The examiner in charge of investigating the collapse of venerable Wall Street investment house Lehman Brothers, the most expensive bankruptcy in U.S. history, said in a report publicly released Thursday that senior officials failed to disclose key practices, opening them up to legal claims, and that JPMorgan Chase and Citigroup contributed to the firm’s collapse. In addition, the report concludes that the firm’s auditor, Ernst & Young, failed to meet “professional standards.”

The exhaustive report was unsealed today by Judge James M. Peck, who said the report reads “like a best-seller.”

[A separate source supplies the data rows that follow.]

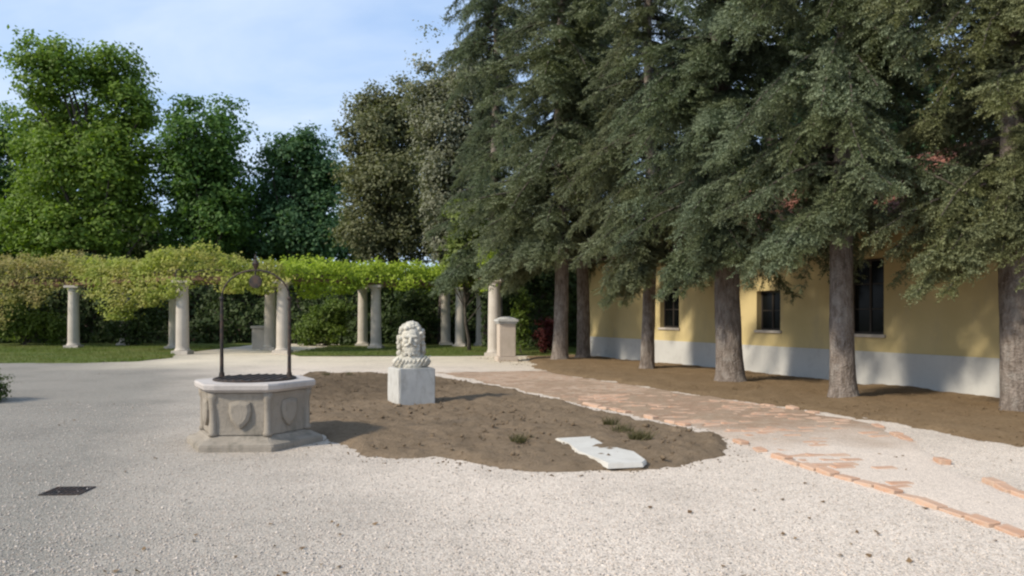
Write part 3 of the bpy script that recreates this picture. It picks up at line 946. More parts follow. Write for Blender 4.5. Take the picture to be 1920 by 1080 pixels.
for sd, zb_, rm in ((5, 3.5, 2.5), (23, 3.4, 2.6)):
    Vn, Fn, bw, grow = spruce_parts(sd, 21.0, zb_, rm, 13.5, [(-0.7, 4.7, 6.5, 1.2)] if sd == 5 else [(1.14, 4.2, 5.7, 0.9)])
    cm = np_mesh("crown", Vn, Fn)
    cm.attributes.new("growth", 'FLOAT', 'POINT').data.foreach_set("value", grow.astype(np.float32))
    cm.materials.append(MAT['needles'])
    lm = bm_mesh("limb", bw); lm.materials.append(MAT['bark_dark'])
    SPR.append((cm, lm))

spruces = [  # x, y, trunk radius, lean, variant, rotation, scale of crown, label
    (8.72, 12.75, 0.27, (0.0, 0.0), 1, 2.0, (1.0, 1.0, 0.94), "old grey-green spruce at the right edge of the photo with a low hanging bough"),
    (6.55, 14.6, 0.22, (0.0, 0.0), 0, 0.6, (1.0, 1.0, 1.02), "old grey-green spruce with straight trunk just left of the tall black window"),
    (5.28, 17.7, 0.31, (-0.045, 0.0), 1, 4.4, (1.0, 1.0, 0.95), "old grey-green spruce with a thick leaning trunk left of the small square window"),
    (4.08, 22.0, 0.19, (0.0, 0.0), 0, 3.3, (0.95, 0.95, 0.95), "old grey-green spruce with a thin trunk just left of the house's farthest window"),
    (1.72, 26.2, 0.26, (0.0, 0.0), 0, 1.6, (1.42, 1.42, 1.22), "tall dark spruce, left one of the close pair at the far end of the house"),
    (-0.75, 33.5, 0.28, (0.0, 0.0), 1, 0.9, (1.05, 1.05, 1.25), "tall dark spruce rising behind the stone pier and the pergola's right end"),
    (2.62, 27.6, 0.24, (0.0, 0.0), 1, 5.3, (1.0, 1.0, 1.2), "tall dark spruce, right one of the close pair at the far end of the house"),
]
CAST = [7, 3, 2, 5, 4, 2, 4]                     # colour cast of each tree, 0 bluish to 10 yellowish
for i, (x, y, r0, lean, v, rz, sc, lab) in enumerate(spruces):
    t = empty("spruce_tree", (x, y, 0.0))
    tag(t, lab, "tree", "row of old spruces in front of the house")
    link("trunk", trunk_mesh("trunk", 20.5, r0, 3 + i * 7, 0.75, lean), MAT['bark'], t, smooth=True)
    for nm, me in (("crown", SPR[v][0]), ("limb", SPR[v][1])):
        o = bpy.data.objects.new(nm, me)
        COL.objects.link(o)
        o.parent = t
        o.rotation_euler = (0, 0, rz)
        o.scale = sc
        o.location = (lean[0] * 6, lean[1] * 6, 0)
        o.pass_index = CAST[i]
        if nm == "limb":
            o["kind"] = "stuff"
    for (tx, ty), zb_, v_, k_ in LOW[i]:
        for me in BOUGHS[v_]:
            o = bpy.data.objects.new("bough" if me is BOUGHS[v_][0] else "bough_limb", me)
            COL.objects.link(o)
            o.parent = t
            o.location = (lean[0] * zb_, lean[1] * zb_, zb_ - 0.3)
            o.rotation_euler = (0, 0, math.atan2(ty - y, tx - x))
            o.scale = (k_, k_, k_)
            o.pass_index = CAST[i]

def lobe_leaves(lobes, n_cl, per, spread, size, shell=0.4, droop=0.0, gap=0.0):
    """Leaves in clumps through a crown made of ellipsoid lobes."""
    area = np.array([l[3] * l[4] + l[4] * l[5] + l[3] * l[5] for l in lobes])
    cnt = np.maximum(4, (n_cl * area / area.sum()).astype(int))
    Cs, Os = [], []
    for (cx, cy, cz, rx, ry, rz), n in zip(lobes, cnt):
        d = unit(RNG.normal(size=(n, 3)))
        rad = RNG.random(n) ** shell
        rad *= 0.82 + 0.36 * vnoise(np.arctan2(d[:, 1], d[:, 0]) * 3, d[:, 2] * 5 + cx, 1.0)
        Cs.append(np.array([cx, cy, cz]) + d * rad[:, None] * np.array([rx, ry, rz]))
        Os.append(d)
    Cc, O = np.concatenate(Cs), np.concatenate(Os)
    if gap > 0:
        q = 0.6 * vnoise(Cc[:, 0] + 31, Cc[:, 2] + 0.4 * Cc[:, 1], 0.55) + 0.4 * vnoise(Cc[:, 0] + 3, Cc[:, 2] - 0.5 * Cc[:, 1], 1.3)
        Cc, O = Cc[q > gap], O[q > gap]
    k = RNG.integers(int(per * 0.6), int(per * 1.4) + 1, len(Cc))
    rep = np.repeat(np.arange(len(Cc)), k)
    sp = spread * RNG.uniform(0.65, 1.35, len(Cc))
    off = np.clip(RNG.normal(size=(len(rep), 3)), -1.5, 1.5) * sp[rep][:, None] * np.array([1, 1, 0.62])
    off[:, 2] -= droop * (off[:, 0] ** 2 + off[:, 1] ** 2)
    C = Cc[rep] + off
    Nn = unit(off) * 0.5 + O[rep] * 0.35 + np.array([0, 0, 0.55]) + RNG.normal(0, 0.5, (len(rep), 3))
    return leaf_quads(C, Nn, size * RNG.uniform(0.6, 1.35, len(rep))) + (Cc,)

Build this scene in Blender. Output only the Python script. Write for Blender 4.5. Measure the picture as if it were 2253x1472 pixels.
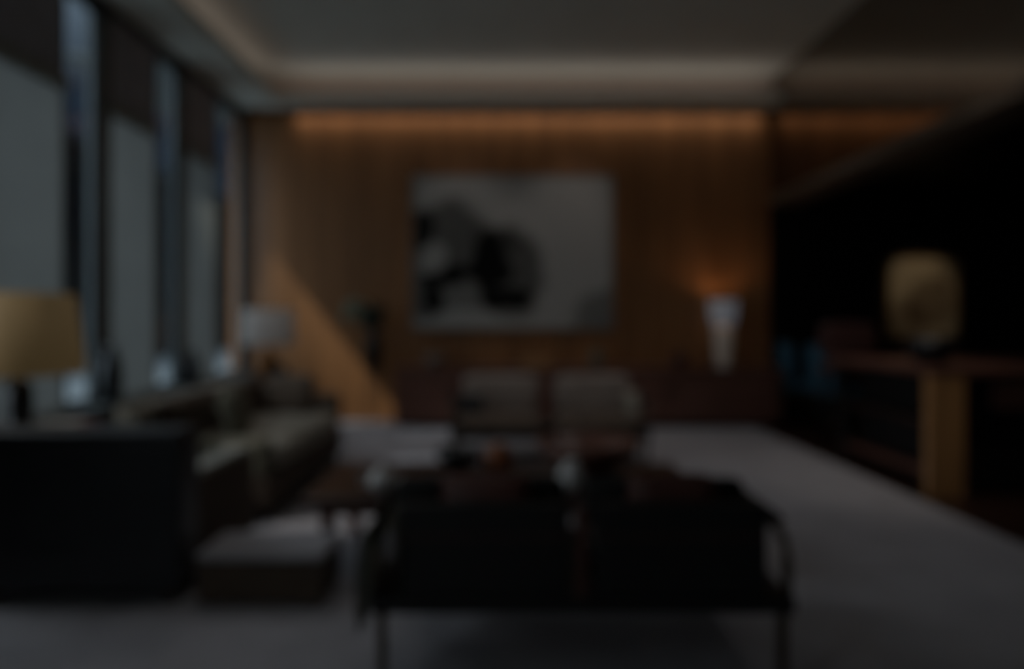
import bpy, bmesh, math, random
from mathutils import Vector, Matrix
PI = math.pi
random.seed(4)
for o in list(bpy.data.objects):
    bpy.data.objects.remove(o)
SC = bpy.context.scene
COL = SC.collection

# ------------------------------------------------------------------ camera, world, sun, exposure
CAMZ = 1.21
cd = bpy.data.cameras.new('camera')
cam = bpy.data.objects.new('camera', cd); COL.objects.link(cam)
cam.location = (0, 0, CAMZ); cam.rotation_euler = (PI / 2, 0, 0)
cd.sensor_width = 36; cd.lens = 36 * 1500 / 2253
cd.shift_x = (1126.5 - 1115) / 2253
cd.shift_y = -(736 - 700) / 2253
cd.clip_start = 0.05
# the photograph is out of focus everywhere: the lens is focused close
cd.dof.use_dof = True
cd.dof.focus_distance = 0.35
cd.dof.aperture_fstop = 2.1
SC.camera = cam
SC.view_settings.view_transform = 'Standard'
SC.view_settings.look = 'None'
SC.view_settings.gamma = 1
SC.view_settings.exposure = 0
SC.view_settings.use_curve_mapping = False
SC.cycles.use_denoising = True
SC.cycles.max_bounces = 7
SC.cycles.sample_clamp_indirect = 1.0
w = bpy.data.worlds.new('dusk_sky'); SC.world = w; w.use_nodes = True
wn, wl = w.node_tree.nodes, w.node_tree.links
bg = wn['Background']
SUN_D = Vector((1, .42, -1.24)).normalized()
tc = wn.new('ShaderNodeTexCoord'); nm = wn.new('ShaderNodeVectorMath'); nm.operation = 'DOT_PRODUCT'
nm.inputs[1].default_value = -Vector((1, .42, -.9)).normalized()
rp = wn.new('ShaderNodeValToRGB')
wl.new(tc.outputs['Generated'], nm.inputs[0]); wl.new(nm.outputs['Value'], rp.inputs['Fac']); wl.new(rp.outputs[0], bg.inputs['Color'])
rp.color_ramp.elements[0].position = 0.30; rp.color_ramp.elements[0].color = (.018, .028, .043, 1)
rp.color_ramp.elements[1].position = 0.92; rp.color_ramp.elements[1].color = (2.5, 2.75, 2.95, 1)
e_ = rp.color_ramp.elements.new(.55); e_.color = (.62, .74, .86, 1)
bg.inputs['Strength'].default_value = 1.0
sd = bpy.data.lights.new('sun', 'SUN'); sd.energy = 0.70; sd.angle = math.radians(1.5); sd.color = (1, .97, .93)
sun = bpy.data.objects.new('sun', sd); COL.objects.link(sun)
sun.rotation_euler = SUN_D.to_track_quat('-Z', 'Y').to_euler()


def area(name, loc, size, energy, color=(1, .85, .7), rot=(0, 0, 0), sy=None, spread=PI):
    l = bpy.data.lights.new(name, 'AREA'); l.energy = energy; l.color = color; l.size = size; l.spread = spread
    if sy:
        l.shape = 'RECTANGLE'; l.size_y = sy
    o = bpy.data.objects.new(name, l); COL.objects.link(o); o.location = loc; o.rotation_euler = rot
    return o


WARM = (1, .82, .74)
# LED strips lying in the ceiling cove, lighting upwards
area('cove_light', (.25, 7.64, 3.66), 5.5, 1.6, WARM, (PI + .5, 0, 0), .06)
area('cove_light', (-2.66, 3.0, 3.66), .06, 1.5, WARM, (PI, -.5, 0), 9.0)
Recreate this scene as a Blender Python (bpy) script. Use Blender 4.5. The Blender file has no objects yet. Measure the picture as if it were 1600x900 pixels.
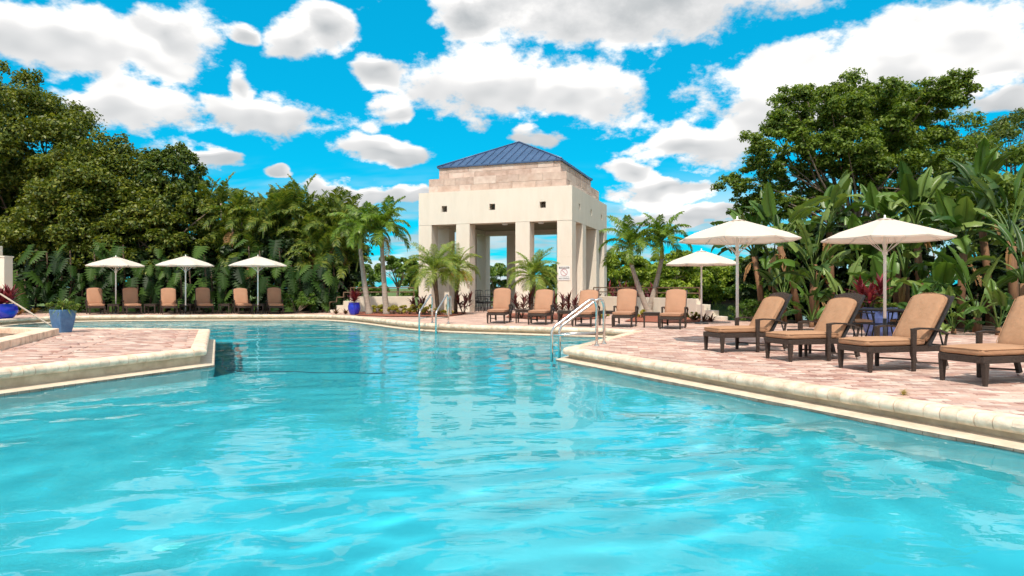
import bpy, bmesh, math, random
import numpy as np
from mathutils import Vector, Matrix
from math import radians as rad, sin, cos, pi, atan2, sqrt

random.seed(7)
RNG = np.random.default_rng(11)
S = bpy.context.scene
COL = S.collection

# ------------------------------------------------------------------ camera
CH = 1.2            # eye height above the deck
F = 1035.0          # focal length in photo pixels (1600 wide)
HY = 449.0          # horizon row
cam_d = bpy.data.cameras.new('camera')
cam_d.sensor_width = 36.0
cam_d.lens = 36.0 * F / 1600.0
cam_d.shift_y = -(450.0 - HY) / 1600.0
cam_d.clip_start = 0.05
cam_d.clip_end = 3000
cam = bpy.data.objects.new('camera', cam_d)
cam.location = (0, 0, CH)
cam.rotation_euler = (pi / 2, 0, 0)
COL.objects.link(cam)
S.camera = cam

# ------------------------------------------------------------------ sun + sky
SUN_EL, SUN_AZ = rad(58), rad(-172)      # azimuth measured from +Y towards +X (behind the viewer, to the left)
sun_dir = Vector((sin(SUN_AZ) * cos(SUN_EL), cos(SUN_AZ) * cos(SUN_EL), sin(SUN_EL)))
sd = bpy.data.lights.new('sun', 'SUN')
sd.energy = 4.5
sd.angle = rad(0.9)
sd.color = (1.0, 0.90, 0.77)
so = bpy.data.objects.new('sun', sd)
so.rotation_euler = (-sun_dir).to_track_quat('-Z', 'Y').to_euler()
so.location = (-20, -20, 40)
COL.objects.link(so)
S.view_settings.view_transform = 'Standard'
S.view_settings.look = 'None'
S.view_settings.exposure = 0.0
S.view_settings.gamma = 1.0
S.view_settings.use_curve_mapping = False
S.cycles.max_bounces = 7
S.cycles.diffuse_bounces = 2
S.cycles.use_light_tree = False
S.cycles.glossy_bounces = 3
S.cycles.transmission_bounces = 4
S.cycles.transparent_max_bounces = 10
S.cycles.sample_clamp_indirect = 6.0
S.cycles.caustics_reflective = False
S.cycles.caustics_refractive = True      # sky light reaches the pool floor through the refracting surface
S.cycles.use_adaptive_sampling = True
S.cycles.adaptive_threshold = 0.03
S.cycles.use_denoising = True

# clouds seen in the photograph: (column, row, half width, half height) turned into sky directions
CLOUDS = [
    (110, 62, 225, 66), (268, 48, 84, 60), (466, 62, 56, 46), (502, 40, 54, 50), (385, 48, 34, 20),
    (212, 168, 98, 56), (425, 182, 122, 42), (376, 138, 30, 34),
    (598, 236, 98, 28), (435, 269, 28, 13), (318, 240, 46, 24), (570, 303, 120, 24),
    (770, 128, 190, 64), (600, 112, 62, 30), (905, 142, 128, 68), (602, 172, 40, 34),
    (1010, 4, 400, 70), (730, 22, 84, 50),
    (1240, 145, 190, 90), (1440, 95, 220, 100),
    (1075, 232, 145, 36), (1035, 300, 110, 34), (845, 219, 50, 17), (1560, 150, 50, 26), (1070, 335, 130, 26), (985, 266, 62, 24), (640, 306, 64, 20),
]
SKYBLUE = (0.015, 1.42, 1.50)
SKYSTR = 0.10

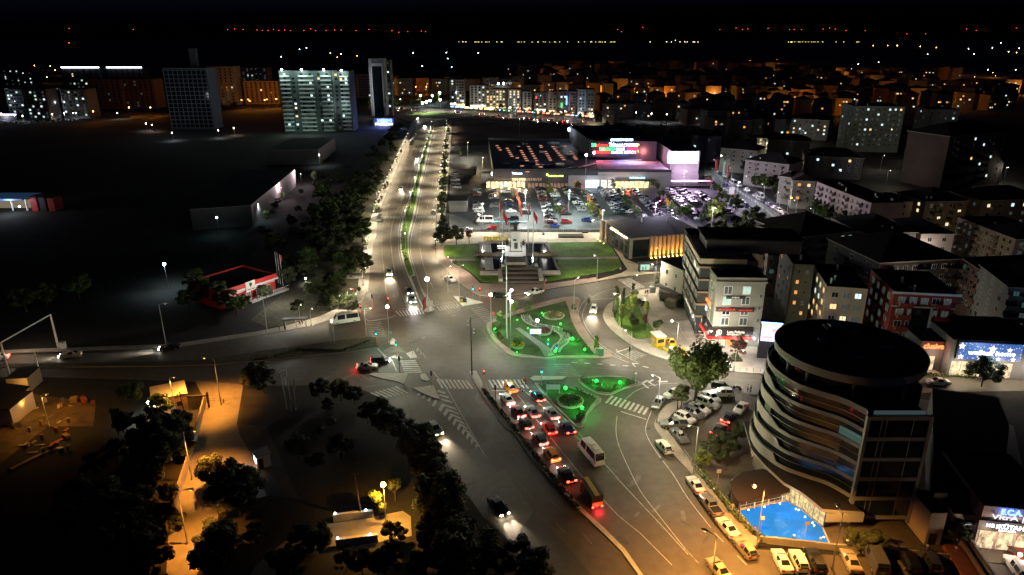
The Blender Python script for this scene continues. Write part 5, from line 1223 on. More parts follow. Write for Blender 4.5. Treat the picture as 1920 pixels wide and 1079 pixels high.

The examiner, Anton Valukas, also found that parties have claims to pursue against JPMorgan Chase and Citibank in connection with their behavior regarding the modification of agreements with Lehman and their increasing collateral demands in Lehman’s final days. These demands had a “direct impact” on Lehman’s diminishing liquidity — its cash on hand — which was a prime reason behind the firm’s demise.

“Citi is reviewing the report, which is over 2,000 pages long, but notes that, based on its preliminary review, the examiner has not identified any wrongdoing on Citi’s part — or anything that would suggest that Citigroup helped cause Lehman’s collapse,” said Danielle Romero-Apsilos, director of corporate affairs for Citi Institutional Clients Group.